### Job
Begin with the first line of the material and copy each line word for word through the line that contains "trunk_r=[(.11, .04), (.06, .02)])"; the pictures are left out.

### Data provided
──────

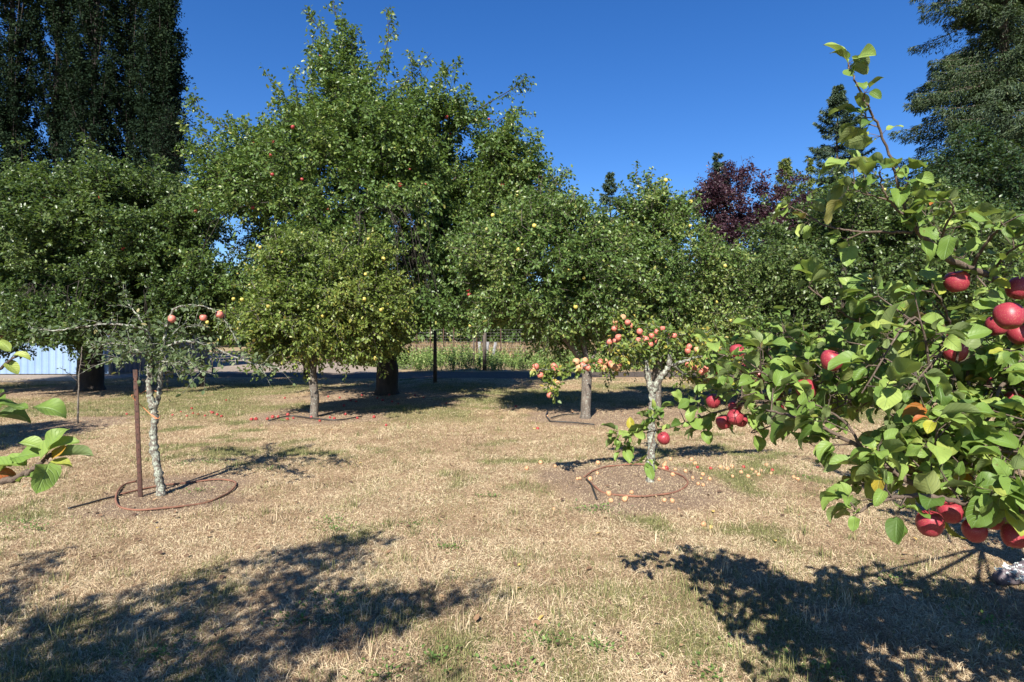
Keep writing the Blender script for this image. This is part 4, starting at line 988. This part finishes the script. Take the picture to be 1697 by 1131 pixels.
XL = [  # px,py,d, dir, normal, size, tint, template
 (55, 676, .88, 1, .2, .10, .1, -.30, 1, 0.049, .40, 1), (-12, 672, .9, 1, .1, .02, 0, -.35, 1, 0.050, .25, 3), (-10, 690, .92, 1, .1, -.12, 0, -.4, 1, 0.055, .15, 5),
 (66, 762, .86, .55, -.1, .65, -.5, -.7, .5, 0.059, .62, 2), (30, 735, .86, .9, .2, -.15, .1, -.25, 1, 0.038, .7, 4), (84, 758, .86, .5, -.1, .35, -.3, -.8, .5, 0.030, .972, 6), (80, 768, .85, 1, .1, -.10, 0, -.3, 1, 0.034, .90, 8),
 (45, 768, .87, -1, .1, .10, 0, -.35, 1, 0.052, .5, 7), (20, 772, .87, -1, 0, .02, 0, -.3, 1, 0.050, .45, 9), (-10, 785, .87, 1, .2, -.10, 0, -.9, .5, 0.029, 1.0, 10), (55, 778, .86, .3, .1, -.5, .3, -.6, .6, 0.029, .45, 11), (20, 760, .87, .9, 0, .25, 0, -.4, 1, 0.050, .35, 13), (60, 790, .86, -.6, 0, .12, 0, -.5, 1, 0.038, .3, 2),
 (22, 590, 1.0, .8, 0, .1, 0, -.5, .9, 0.029, .88, 12), (10, 600, 1.0, .6, 0, -.5, .5, -.6, .6, 0.029, .87, 0), (18, 583, 1.0, -.6, 0, .6, 0, -.7, .8, 0.029, .82, 5), (6, 645, .95, -.4, 0, -.6, .4, -.5, .5, 0.042, .3, 8)]
near_tree("apple_tree", "near apple tree whose reddening leaf spray pokes in at the left edge", bL, L_paths, L_rad, 42, [], auto=auto, maxpx=clearL, extra_leaves=XL, rosette=4, lf=(.034, .075),
    trunk_paths=[[(-3.6, -.4, -.05), (-3.55, -.38, .5), (-3.45, -.33, 1.0), (-3.4, -.3, 1.3), (-3.2, -.1, 2.0)], [(-3.45, -.33, 1.0), (-3.0, .2, 1.5), (-2.4, .6, 1.9)]], trunk_r=[(.11, .04), (.06, .02)])

# ------------------------------------------------------------------ background trees
def conifer(name, label, px, d, top_py, width, lmat, seed, base_z=0, nbr=230, nsp=70, ssize=.30, z0=2.0, droop=.25, group=None, thin=1.0, wpow=.8, irregular=.25, upt=.25, hang=.18):
    rng = np.random.default_rng(seed); x = (px - 848.5) / FPX * d; H = CAMH + (HOR - top_py) / FPX * d
    o = thing(name, label, "tree", (x, d, 0), group)
    wood = Acc(); lv = Acc(); R0 = H * .014
    zz = np.linspace(0, H, 14); tube(wood, np.stack([.05 * np.sin(zz), .05 * np.cos(zz * .7), zz], -1), np.linspace(R0, .02, 14), 9, True, .08)
    s = rng.random(nbr) ** .85; z = z0 + (H - z0) * (1 - s ** 1.15); z = np.sort(z)[::-1]
    f = (H - z) / (H - z0); L = width * (f ** wpow) * rng.uniform(1 - irregular * 1.6, 1 + irregular, nbr) + .15
    az = rng.uniform(0, 2 * np.pi, nbr); h = np.stack([np.cos(az), np.sin(az), 0 * az], -1)
    rise = np.interp(f, [0, .3, 1], [.7, .1, -.15]) + rng.normal(size=nbr) * .08
    for k in range(nbr):
        t = np.linspace(0, 1, 6); p = np.array([0, 0, z[k]]) + h[k] * (L[k] * t)[:, None]; p[:, 2] += L[k] * (rise[k] * t - droop * t ** 1.6 + upt * .6 * t ** 4)
        tube(wood, p, np.linspace(max(.012, L[k] * .013), .006, 6), 3, False)
        m = int(nsp * (.35 + L[k] / (width + .1)) * thin); u = rng.random(m) ** .75; pos = np.stack([np.interp(u, t, p[:, a]) for a in range(3)], -1)
        sd = np.cross(h[k], [0, 0, 1.]); sg = rng.choice([-1, 1], m)[:, None]
        wdt = (1 - u) * .34 * L[k] + .08; off = rng.random(m) ** 1.0 * wdt
        pos = pos + sd * sg * off[:, None] + h[k] * (off * .6)[:, None]; pos[:, 2] -= rng.random(m) ** 1.6 * hang * L[k] ** .5 * (1.1 - u * .7) + off * .22
        ld = unit(h[k] * .6 + sd * sg * .5 + np.array([0, 0, -.2 - hang * .7]) + rng.normal(size=(m, 3)) * .35)
        ti = np.clip(rng.normal(.5, .2, m) + (u - .5) * .25, 0, 1)
        put(lv, T_small(), pos, ld, unit(np.array([0, -.3, .9]) + rng.normal(size=(m, 3)) * .6), ssize * rng.uniform(.6, 1.3, m), ti, .40)
    link("trunk", wood.mesh("trunk", B_FIR, True), o); link("crown", lv.mesh("crown", lmat, False, True), o)
    return o
conifer("fir_tree", "huge fir with layered drooping boughs towering at the right edge", 1665, 31, -420, 4.9, L_FIR, 51, nbr=620, nsp=640, ssize=.19, z0=4.5, wpow=.55, irregular=.42, droop=.30, hang=.42)
conifer("fir_tree", "tall pointed blue-green fir standing alone against the sky behind the leafy shoot", 1388, 48, 143, 6.3, L_FIR_DARK, 52, nbr=230, nsp=430, ssize=.27, z0=3, wpow=1.0, irregular=.42, droop=.12, upt=.35)
conifer("fir_tree", "small distant fir with its tip between the two medium apple trees", 1011, 60, 288, 4.2, L_FIR_DARK, 53, nbr=170, nsp=170, ssize=.34, z0=3, irregular=.4, wpow=.95)
conifer("fir_tree", "distant fir whose thin tip rises above the purple plum", 1190, 60, 252, 3.4, L_FIR_DARK, 54, nbr=150, nsp=150, ssize=.34, z0=4, wpow=.95)
conifer("cedar_tree", "yellow-green conical conifer just right of the purple plum", 1301, 44, 262, 1.7, L_CEDAR, 55, nbr=190, nsp=130, ssize=.26, z0=2, irregular=.15, upt=.6, droop=.0)
conifer("cedar_tree", "slim yellow-green conifer left of the blue-green fir", 1338, 46, 265, 1.3, L_CEDAR, 56, nbr=150, nsp=120, ssize=.26, z0=2, irregular=.15, upt=.6, droop=.0)
conifer("fir_tree", "distant fir half hidden behind the medium apple tree tops", 1120, 62, 335, 3.8, L_FIR_DARK, 57, nbr=150, nsp=150, ssize=.36, z0=3)

# purple plum
b = ((1225 - 848.5) / FPX * 27, 27., 0.)
lob = [lobe(1215, 345, 27, 1.9, 1.9, 1.8, b), lobe(1250, 400, 27, 2.4, 2.2, 2.4, b), lobe(1285, 330, 27, 1.1, 1.4, 1.3, b), lobe(1185, 330, 27, 1.0, 1.2, 1.0, b), lobe(1310, 360, 27, 1.0, 1.2, 1.3, b)]
def sh(x0, y0, x1, y1, rad=.02, nl=14, D=27): return (rel(x0, y0, D, b), rel(x1, y1, D, b), rad, nl)
broad_tree("plum_tree", "dark purple-leaved plum tree rising behind the green apple trees", "tree", b,
    [[(0, 0, 0), (0, 0, 1.5), (.1, 0, 3.0), (0, 0, 5.0), (-.2, 0, 6.6)], [(.1, 0, 3), (1.2, 0, 4.8), (1.8, 0, 6)], [(0, 0, 1.5), (-.8, 0, 4)]],
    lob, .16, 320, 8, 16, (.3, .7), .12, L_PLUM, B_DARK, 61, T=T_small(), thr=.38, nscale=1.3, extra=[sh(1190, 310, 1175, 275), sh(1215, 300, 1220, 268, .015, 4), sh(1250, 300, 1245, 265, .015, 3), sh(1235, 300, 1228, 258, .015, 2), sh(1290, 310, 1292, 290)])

# dark maple / hawthorn mass low right
def simple_tree(name, label, px, d, top, bot, hw, mat, seed, n=320, size=.16, group=None, nleaf=14, thr=.38, Lr=(.4, .9), cat="tree", lobes_n=6, tb=0):
    g = np.random.default_rng(seed); x = (px - 848.5) / FPX * d; H = CAMH + (HOR - top) / FPX * d; zb = max(.6, CAMH + (HOR - bot) / FPX * d)
    b = (x, d, 0.); lob = [(0, 0, (H + zb) / 2, hw * .8, hw * .8, (H - zb) / 2 * .85)]
    for q in range(lobes_n):
        a = g.uniform(0, 6.28); rr = hw * g.uniform(.3, .6); s = g.uniform(.38, .6)
        zc = g.uniform(zb + (H - zb) * .25, H - (H - zb) * .5 * s - .1); lob.append((rr * math.cos(a), rr * math.sin(a), zc, hw * s, hw * s, (H - zb) * .5 * s))
    lob.append((g.uniform(-.2, .2) * hw, 0, H - (H - zb) * .2, hw * .4, hw * .4, (H - zb) * .2))
    return broad_tree(name, label, cat, b, [[(0, 0, 0), (0, 0, zb * .6), (.1, 0, zb * 1.1), (0, 0, (zb + H) / 2), (0, 0, H * .85)]], lob, H * .018, n, 7, nleaf, Lr, size, mat, B_DARK, seed, T=T_small(), thr=thr, nscale=hw * .35, group=group, tbias=tb)
simple_tree("maple_tree", "dark leafy maple low against the huge fir", 1590, 26, 205, 520, 2.6, L_MAPLE, 71, 420, .15)
simple_tree("maple_tree", "dark leafy maple at the right edge under the huge fir", 1690, 24, 230, 560, 2.8, L_MAPLE, 72, 420, .15)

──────

### Expected answer
Keep writing the Blender script for this image. This is part 4, starting at line 988. This part finishes the script. Take the picture to be 1697 by 1131 pixels.
XL = [  # px,py,d, dir, normal, size, tint, template
 (55, 676, .88, 1, .2, .10, .1, -.30, 1, 0.049, .40, 1), (-12, 672, .9, 1, .1, .02, 0, -.35, 1, 0.050, .25, 3), (-10, 690, .92, 1, .1, -.12, 0, -.4, 1, 0.055, .15, 5),
 (66, 762, .86, .55, -.1, .65, -.5, -.7, .5, 0.059, .62, 2), (30, 735, .86, .9, .2, -.15, .1, -.25, 1, 0.038, .7, 4), (84, 758, .86, .5, -.1, .35, -.3, -.8, .5, 0.030, .972, 6), (80, 768, .85, 1, .1, -.10, 0, -.3, 1, 0.034, .90, 8),
 (45, 768, .87, -1, .1, .10, 0, -.35, 1, 0.052, .5, 7), (20, 772, .87, -1, 0, .02, 0, -.3, 1, 0.050, .45, 9), (-10, 785, .87, 1, .2, -.10, 0, -.9, .5, 0.029, 1.0, 10), (55, 778, .86, .3, .1, -.5, .3, -.6, .6, 0.029, .45, 11), (20, 760, .87, .9, 0, .25, 0, -.4, 1, 0.050, .35, 13), (60, 790, .86, -.6, 0, .12, 0, -.5, 1, 0.038, .3, 2),
 (22, 590, 1.0, .8, 0, .1, 0, -.5, .9, 0.029, .88, 12), (10, 600, 1.0, .6, 0, -.5, .5, -.6, .6, 0.029, .87, 0), (18, 583, 1.0, -.6, 0, .6, 0, -.7, .8, 0.029, .82, 5), (6, 645, .95, -.4, 0, -.6, .4, -.5, .5, 0.042, .3, 8)]
near_tree("apple_tree", "near apple tree whose reddening leaf spray pokes in at the left edge", bL, L_paths, L_rad, 42, [], auto=auto, maxpx=clearL, extra_leaves=XL, rosette=4, lf=(.034, .075),
    trunk_paths=[[(-3.6, -.4, -.05), (-3.55, -.38, .5), (-3.45, -.33, 1.0), (-3.4, -.3, 1.3), (-3.2, -.1, 2.0)], [(-3.45, -.33, 1.0), (-3.0, .2, 1.5), (-2.4, .6, 1.9)]], trunk_r=[(.11, .04), (.06, .02)])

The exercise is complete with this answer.